PROVIDED DATA →
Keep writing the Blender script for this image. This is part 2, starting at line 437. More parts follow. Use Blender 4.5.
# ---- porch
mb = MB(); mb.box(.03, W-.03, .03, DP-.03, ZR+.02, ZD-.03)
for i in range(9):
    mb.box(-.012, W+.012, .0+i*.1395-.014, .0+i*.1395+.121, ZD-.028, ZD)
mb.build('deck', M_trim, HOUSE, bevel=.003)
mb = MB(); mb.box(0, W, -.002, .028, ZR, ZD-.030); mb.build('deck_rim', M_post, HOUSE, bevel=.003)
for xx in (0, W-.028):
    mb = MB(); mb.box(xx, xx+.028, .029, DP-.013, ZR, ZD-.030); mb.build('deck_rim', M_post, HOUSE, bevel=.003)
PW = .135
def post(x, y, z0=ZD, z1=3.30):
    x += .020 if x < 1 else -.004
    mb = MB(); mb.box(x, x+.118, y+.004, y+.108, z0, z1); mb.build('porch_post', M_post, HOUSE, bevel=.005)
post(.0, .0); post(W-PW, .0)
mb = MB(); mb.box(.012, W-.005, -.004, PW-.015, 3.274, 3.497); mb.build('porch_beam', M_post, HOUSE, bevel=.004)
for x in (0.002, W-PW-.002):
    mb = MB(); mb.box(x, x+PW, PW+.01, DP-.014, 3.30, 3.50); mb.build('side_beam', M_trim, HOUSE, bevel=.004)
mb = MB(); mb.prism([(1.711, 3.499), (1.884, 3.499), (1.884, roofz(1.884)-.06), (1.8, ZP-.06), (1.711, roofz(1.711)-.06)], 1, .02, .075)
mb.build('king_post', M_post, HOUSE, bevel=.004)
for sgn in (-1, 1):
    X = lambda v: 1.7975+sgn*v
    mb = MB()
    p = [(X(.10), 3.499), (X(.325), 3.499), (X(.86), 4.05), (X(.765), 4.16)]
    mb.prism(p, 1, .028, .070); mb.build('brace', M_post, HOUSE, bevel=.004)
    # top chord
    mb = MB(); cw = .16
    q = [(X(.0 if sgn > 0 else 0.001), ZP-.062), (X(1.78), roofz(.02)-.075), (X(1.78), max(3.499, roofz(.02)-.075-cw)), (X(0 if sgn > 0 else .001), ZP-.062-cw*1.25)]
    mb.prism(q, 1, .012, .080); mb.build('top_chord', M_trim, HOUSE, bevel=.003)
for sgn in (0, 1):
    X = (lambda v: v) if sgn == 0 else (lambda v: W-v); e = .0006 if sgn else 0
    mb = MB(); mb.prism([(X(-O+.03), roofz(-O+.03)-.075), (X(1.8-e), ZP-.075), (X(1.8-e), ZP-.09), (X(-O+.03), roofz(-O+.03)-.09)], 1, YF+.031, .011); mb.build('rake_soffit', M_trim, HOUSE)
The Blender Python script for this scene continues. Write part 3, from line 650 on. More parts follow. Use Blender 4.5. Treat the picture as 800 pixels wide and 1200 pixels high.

STATED GOAL → Can you give every line above again, exactly as written?

TASK RESULT →
Keep writing the Blender script for this image. This is part 2, starting at line 437. More parts follow. Use Blender 4.5.
# ---- porch
mb = MB(); mb.box(.03, W-.03, .03, DP-.03, ZR+.02, ZD-.03)
for i in range(9):
    mb.box(-.012, W+.012, .0+i*.1395-.014, .0+i*.1395+.121, ZD-.028, ZD)
mb.build('deck', M_trim, HOUSE, bevel=.003)
mb = MB(); mb.box(0, W, -.002, .028, ZR, ZD-.030); mb.build('deck_rim', M_post, HOUSE, bevel=.003)
for xx in (0, W-.028):
    mb = MB(); mb.box(xx, xx+.028, .029, DP-.013, ZR, ZD-.030); mb.build('deck_rim', M_post, HOUSE, bevel=.003)
PW = .135
def post(x, y, z0=ZD, z1=3.30):
    x += .020 if x < 1 else -.004
    mb = MB(); mb.box(x, x+.118, y+.004, y+.108, z0, z1); mb.build('porch_post', M_post, HOUSE, bevel=.005)
post(.0, .0); post(W-PW, .0)
mb = MB(); mb.box(.012, W-.005, -.004, PW-.015, 3.274, 3.497); mb.build('porch_beam', M_post, HOUSE, bevel=.004)
for x in (0.002, W-PW-.002):
    mb = MB(); mb.box(x, x+PW, PW+.01, DP-.014, 3.30, 3.50); mb.build('side_beam', M_trim, HOUSE, bevel=.004)
mb = MB(); mb.prism([(1.711, 3.499), (1.884, 3.499), (1.884, roofz(1.884)-.06), (1.8, ZP-.06), (1.711, roofz(1.711)-.06)], 1, .02, .075)
mb.build('king_post', M_post, HOUSE, bevel=.004)
for sgn in (-1, 1):
    X = lambda v: 1.7975+sgn*v
    mb = MB()
    p = [(X(.10), 3.499), (X(.325), 3.499), (X(.86), 4.05), (X(.765), 4.16)]
    mb.prism(p, 1, .028, .070); mb.build('brace', M_post, HOUSE, bevel=.004)
    # top chord
    mb = MB(); cw = .16
    q = [(X(.0 if sgn > 0 else 0.001), ZP-.062), (X(1.78), roofz(.02)-.075), (X(1.78), max(3.499, roofz(.02)-.075-cw)), (X(0 if sgn > 0 else .001), ZP-.062-cw*1.25)]
    mb.prism(q, 1, .012, .080); mb.build('top_chord', M_trim, HOUSE, bevel=.003)
for sgn in (0, 1):
    X = (lambda v: v) if sgn == 0 else (lambda v: W-v); e = .0006 if sgn else 0
    mb = MB(); mb.prism([(X(-O+.03), roofz(-O+.03)-.075), (X(1.8-e), ZP-.075), (X(1.8-e), ZP-.09), (X(-O+.03), roofz(-O+.03)-.09)], 1, YF+.031, .011); mb.build('rake_soffit', M_trim, HOUSE)
The Blender Python script for this scene continues. Write part 3, from line 650 on. More parts follow. Use Blender 4.5. Treat the picture as 800 pixels wide and 1200 pixels high.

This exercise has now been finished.